* [DATA SEGMENT]:
%%

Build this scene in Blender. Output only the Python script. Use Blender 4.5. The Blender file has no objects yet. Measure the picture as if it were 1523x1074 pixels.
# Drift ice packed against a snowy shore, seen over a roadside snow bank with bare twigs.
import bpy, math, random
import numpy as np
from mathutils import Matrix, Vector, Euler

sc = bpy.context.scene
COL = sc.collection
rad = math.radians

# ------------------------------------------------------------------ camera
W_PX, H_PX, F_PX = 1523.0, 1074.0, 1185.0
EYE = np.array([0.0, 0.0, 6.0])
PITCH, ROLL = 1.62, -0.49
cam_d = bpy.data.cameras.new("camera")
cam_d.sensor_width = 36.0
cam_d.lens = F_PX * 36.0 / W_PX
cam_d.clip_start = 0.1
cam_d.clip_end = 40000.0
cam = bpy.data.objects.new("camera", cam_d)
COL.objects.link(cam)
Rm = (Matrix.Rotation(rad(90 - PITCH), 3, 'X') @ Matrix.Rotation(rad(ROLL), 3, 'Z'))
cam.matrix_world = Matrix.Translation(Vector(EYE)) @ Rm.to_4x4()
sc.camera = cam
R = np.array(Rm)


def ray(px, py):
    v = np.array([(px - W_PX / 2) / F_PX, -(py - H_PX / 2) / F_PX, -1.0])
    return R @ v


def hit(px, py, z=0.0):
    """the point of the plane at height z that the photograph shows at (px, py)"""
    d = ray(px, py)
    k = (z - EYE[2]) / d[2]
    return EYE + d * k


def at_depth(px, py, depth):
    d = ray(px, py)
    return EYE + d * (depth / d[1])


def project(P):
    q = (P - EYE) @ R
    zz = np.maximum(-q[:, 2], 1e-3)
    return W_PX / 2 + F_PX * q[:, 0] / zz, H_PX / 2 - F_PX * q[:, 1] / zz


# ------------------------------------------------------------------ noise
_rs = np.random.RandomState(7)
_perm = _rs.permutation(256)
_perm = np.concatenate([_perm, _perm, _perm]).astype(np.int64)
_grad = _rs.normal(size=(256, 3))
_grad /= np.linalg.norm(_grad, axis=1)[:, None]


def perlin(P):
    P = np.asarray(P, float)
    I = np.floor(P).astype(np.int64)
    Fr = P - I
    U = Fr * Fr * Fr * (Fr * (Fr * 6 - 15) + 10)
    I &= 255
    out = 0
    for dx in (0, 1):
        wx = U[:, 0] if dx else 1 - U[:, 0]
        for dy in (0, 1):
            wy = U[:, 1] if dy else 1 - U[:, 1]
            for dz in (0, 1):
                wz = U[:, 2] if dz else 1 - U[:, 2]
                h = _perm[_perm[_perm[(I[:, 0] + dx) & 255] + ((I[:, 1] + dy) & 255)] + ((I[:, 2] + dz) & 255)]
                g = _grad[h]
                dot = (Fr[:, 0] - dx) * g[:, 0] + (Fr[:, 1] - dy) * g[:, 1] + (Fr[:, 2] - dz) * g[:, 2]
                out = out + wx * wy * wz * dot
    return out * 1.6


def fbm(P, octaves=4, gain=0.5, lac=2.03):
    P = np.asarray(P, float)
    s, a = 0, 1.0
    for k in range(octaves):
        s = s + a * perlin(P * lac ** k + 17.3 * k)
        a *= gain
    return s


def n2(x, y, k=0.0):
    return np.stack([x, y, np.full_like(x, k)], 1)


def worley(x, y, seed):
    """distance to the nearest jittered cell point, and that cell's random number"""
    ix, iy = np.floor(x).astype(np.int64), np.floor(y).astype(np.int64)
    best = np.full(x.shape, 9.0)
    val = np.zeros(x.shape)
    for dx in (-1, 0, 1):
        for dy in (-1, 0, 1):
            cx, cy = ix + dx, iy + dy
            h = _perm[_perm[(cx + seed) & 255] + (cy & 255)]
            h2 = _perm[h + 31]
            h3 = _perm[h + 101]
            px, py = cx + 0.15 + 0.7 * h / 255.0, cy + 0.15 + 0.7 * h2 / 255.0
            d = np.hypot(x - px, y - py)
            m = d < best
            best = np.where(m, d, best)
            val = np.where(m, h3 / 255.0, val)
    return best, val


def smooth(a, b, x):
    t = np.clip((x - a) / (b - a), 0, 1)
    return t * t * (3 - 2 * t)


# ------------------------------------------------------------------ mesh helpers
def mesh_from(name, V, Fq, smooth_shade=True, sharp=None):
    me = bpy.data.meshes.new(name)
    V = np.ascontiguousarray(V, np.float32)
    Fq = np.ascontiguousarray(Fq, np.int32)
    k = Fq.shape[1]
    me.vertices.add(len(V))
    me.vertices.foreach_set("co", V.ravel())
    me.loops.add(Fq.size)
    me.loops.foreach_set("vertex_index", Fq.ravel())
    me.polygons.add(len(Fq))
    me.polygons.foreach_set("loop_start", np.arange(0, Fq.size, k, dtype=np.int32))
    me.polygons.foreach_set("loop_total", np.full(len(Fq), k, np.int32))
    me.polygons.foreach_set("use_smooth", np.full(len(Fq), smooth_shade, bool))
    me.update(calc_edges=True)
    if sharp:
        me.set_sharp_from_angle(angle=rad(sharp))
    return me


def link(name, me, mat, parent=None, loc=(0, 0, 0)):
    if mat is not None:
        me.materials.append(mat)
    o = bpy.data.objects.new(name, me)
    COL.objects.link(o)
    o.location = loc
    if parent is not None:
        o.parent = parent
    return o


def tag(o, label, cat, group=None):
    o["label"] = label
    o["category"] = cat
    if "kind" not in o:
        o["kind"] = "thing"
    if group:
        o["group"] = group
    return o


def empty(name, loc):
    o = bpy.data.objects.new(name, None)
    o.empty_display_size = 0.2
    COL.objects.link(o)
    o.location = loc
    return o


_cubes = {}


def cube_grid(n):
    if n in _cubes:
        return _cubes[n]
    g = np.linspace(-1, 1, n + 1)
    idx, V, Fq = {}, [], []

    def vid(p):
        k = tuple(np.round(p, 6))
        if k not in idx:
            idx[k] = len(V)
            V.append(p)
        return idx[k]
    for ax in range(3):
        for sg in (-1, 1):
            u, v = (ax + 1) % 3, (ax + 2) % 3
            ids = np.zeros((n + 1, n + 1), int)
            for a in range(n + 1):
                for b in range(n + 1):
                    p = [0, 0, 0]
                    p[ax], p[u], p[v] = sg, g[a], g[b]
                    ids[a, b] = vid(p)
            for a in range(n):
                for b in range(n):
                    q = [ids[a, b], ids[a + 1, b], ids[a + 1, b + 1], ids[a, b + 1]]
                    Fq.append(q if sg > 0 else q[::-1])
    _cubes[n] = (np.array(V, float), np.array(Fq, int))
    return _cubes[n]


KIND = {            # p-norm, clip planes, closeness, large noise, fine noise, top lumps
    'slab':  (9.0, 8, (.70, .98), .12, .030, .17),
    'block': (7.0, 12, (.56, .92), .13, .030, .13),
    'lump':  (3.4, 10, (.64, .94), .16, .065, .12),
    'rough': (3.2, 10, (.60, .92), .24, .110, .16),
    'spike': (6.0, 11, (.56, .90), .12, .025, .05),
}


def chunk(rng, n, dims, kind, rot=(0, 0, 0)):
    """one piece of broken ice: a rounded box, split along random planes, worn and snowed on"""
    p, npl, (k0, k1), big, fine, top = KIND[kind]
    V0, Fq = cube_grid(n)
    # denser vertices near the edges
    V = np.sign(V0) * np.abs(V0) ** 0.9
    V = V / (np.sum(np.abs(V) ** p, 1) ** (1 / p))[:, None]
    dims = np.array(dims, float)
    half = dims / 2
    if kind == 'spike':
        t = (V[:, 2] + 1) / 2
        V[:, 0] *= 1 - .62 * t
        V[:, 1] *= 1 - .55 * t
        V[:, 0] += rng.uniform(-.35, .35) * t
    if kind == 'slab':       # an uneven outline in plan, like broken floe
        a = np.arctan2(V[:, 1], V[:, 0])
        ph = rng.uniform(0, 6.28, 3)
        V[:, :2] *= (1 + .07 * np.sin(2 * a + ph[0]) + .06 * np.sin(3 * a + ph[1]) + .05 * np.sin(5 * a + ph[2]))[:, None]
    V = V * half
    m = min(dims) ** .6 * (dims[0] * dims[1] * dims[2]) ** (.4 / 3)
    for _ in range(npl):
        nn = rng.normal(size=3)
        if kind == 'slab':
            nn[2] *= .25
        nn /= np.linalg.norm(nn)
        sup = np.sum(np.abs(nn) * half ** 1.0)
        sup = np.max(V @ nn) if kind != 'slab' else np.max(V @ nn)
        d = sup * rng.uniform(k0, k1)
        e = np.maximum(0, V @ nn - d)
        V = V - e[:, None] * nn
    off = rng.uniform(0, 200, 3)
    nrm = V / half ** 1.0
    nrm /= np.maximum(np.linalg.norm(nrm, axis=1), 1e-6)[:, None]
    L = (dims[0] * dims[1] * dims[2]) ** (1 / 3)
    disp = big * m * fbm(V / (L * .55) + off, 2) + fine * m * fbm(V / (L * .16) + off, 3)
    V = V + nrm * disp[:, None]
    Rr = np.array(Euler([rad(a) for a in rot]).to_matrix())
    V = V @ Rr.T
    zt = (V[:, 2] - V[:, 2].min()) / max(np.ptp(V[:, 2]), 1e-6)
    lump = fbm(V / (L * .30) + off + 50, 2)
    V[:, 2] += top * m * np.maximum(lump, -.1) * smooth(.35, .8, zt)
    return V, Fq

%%

* [DO THIS]: Return nothing but the lines from the first line of the listing through the line with "from mathutils import Matrix, Vector, Euler", please, keeping every one of them unchanged.

* [SOLUTION FOR THIS TASK]:
Build this scene in Blender. Output only the Python script. Use Blender 4.5. The Blender file has no objects yet. Measure the picture as if it were 1523x1074 pixels.
# Drift ice packed against a snowy shore, seen over a roadside snow bank with bare twigs.
import bpy, math, random
import numpy as np
from mathutils import Matrix, Vector, Euler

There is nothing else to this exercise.